In your copy, leave out the pictures; write out all the data exactly.

** start Supplied material **

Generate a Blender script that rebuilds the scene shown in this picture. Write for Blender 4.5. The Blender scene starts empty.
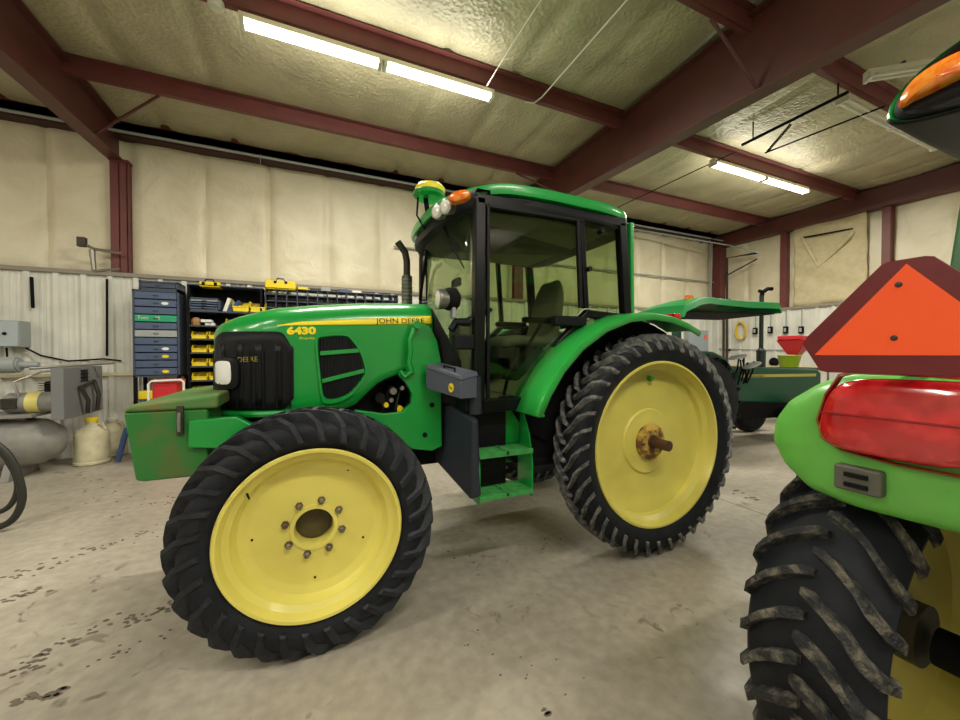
import bpy, math, random
from math import sin, cos, pi, radians as rad, sqrt, atan2
from mathutils import Vector, Matrix, Euler
random.seed(7)
col = bpy.context.scene.collection
sc = bpy.context.scene

# ---------------------------------------------------------------- camera
FPX, YAW, PITCH, EYE = 380.0, rad(23.7), rad(-0.9), 1.55
cam_d = bpy.data.cameras.new('camera'); cam = bpy.data.objects.new('camera', cam_d); col.objects.link(cam)
cam.location = (0, 0, EYE); cam.rotation_euler = (rad(90) + PITCH, 0, -YAW)
cam_d.sensor_width = 36; cam_d.lens = 36 * FPX / 960; cam_d.clip_start = 0.02; cam_d.clip_end = 100
sc.camera = cam
sc.view_settings.view_transform = 'Standard'; sc.view_settings.look = 'None'
sc.view_settings.gamma = 1; sc.view_settings.use_curve_mapping = False
sc.view_settings.exposure = 0.16
w = bpy.data.worlds.new('world'); sc.world = w; w.use_nodes = True
w.node_tree.nodes['Background'].inputs[0].default_value = (1, .95, .86, 1)
w.node_tree.nodes['Background'].inputs[1].default_value = 0.3

LAMP_POWER = 100.0          # watts per 2.6 m twin tube fixture
LAMP_COLOR = (1.0, .952, .835)

# ---------------------------------------------------------------- pixel helpers (points on real planes)
_F = Vector((sin(YAW)*cos(PITCH), cos(YAW)*cos(PITCH), sin(PITCH))); _R = Vector((cos(YAW), -sin(YAW), 0)); _U = _R.cross(_F)
def _hit(u, v, ax, val):
    r = _F + _R*((u-480)/FPX) + _U*((360-v)/FPX); C = Vector((0, 0, EYE))
    return C + r*((val-C[ax])/r[ax])
def px(u, v, x): return _hit(u, v, 0, x)
def py(u, v, y): return _hit(u, v, 1, y)
def pz(u, v, z): return _hit(u, v, 2, z)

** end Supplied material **

◆ Response to this exercise:
Generate a Blender script that rebuilds the scene shown in this picture. Write for Blender 4.5. The Blender scene starts empty.
import bpy, math, random
from math import sin, cos, pi, radians as rad, sqrt, atan2
from mathutils import Vector, Matrix, Euler
random.seed(7)
col = bpy.context.scene.collection
sc = bpy.context.scene

# ---------------------------------------------------------------- camera
FPX, YAW, PITCH, EYE = 380.0, rad(23.7), rad(-0.9), 1.55
cam_d = bpy.data.cameras.new('camera'); cam = bpy.data.objects.new('camera', cam_d); col.objects.link(cam)
cam.location = (0, 0, EYE); cam.rotation_euler = (rad(90) + PITCH, 0, -YAW)
cam_d.sensor_width = 36; cam_d.lens = 36 * FPX / 960; cam_d.clip_start = 0.02; cam_d.clip_end = 100
sc.camera = cam
sc.view_settings.view_transform = 'Standard'; sc.view_settings.look = 'None'
sc.view_settings.gamma = 1; sc.view_settings.use_curve_mapping = False
sc.view_settings.exposure = 0.16
w = bpy.data.worlds.new('world'); sc.world = w; w.use_nodes = True
w.node_tree.nodes['Background'].inputs[0].default_value = (1, .95, .86, 1)
w.node_tree.nodes['Background'].inputs[1].default_value = 0.3

LAMP_POWER = 100.0          # watts per 2.6 m twin tube fixture
LAMP_COLOR = (1.0, .952, .835)

# ---------------------------------------------------------------- pixel helpers (points on real planes)
_F = Vector((sin(YAW)*cos(PITCH), cos(YAW)*cos(PITCH), sin(PITCH))); _R = Vector((cos(YAW), -sin(YAW), 0)); _U = _R.cross(_F)
def _hit(u, v, ax, val):
    r = _F + _R*((u-480)/FPX) + _U*((360-v)/FPX); C = Vector((0, 0, EYE))
    return C + r*((val-C[ax])/r[ax])
def px(u, v, x): return _hit(u, v, 0, x)
def py(u, v, y): return _hit(u, v, 1, y)
def pz(u, v, z): return _hit(u, v, 2, z)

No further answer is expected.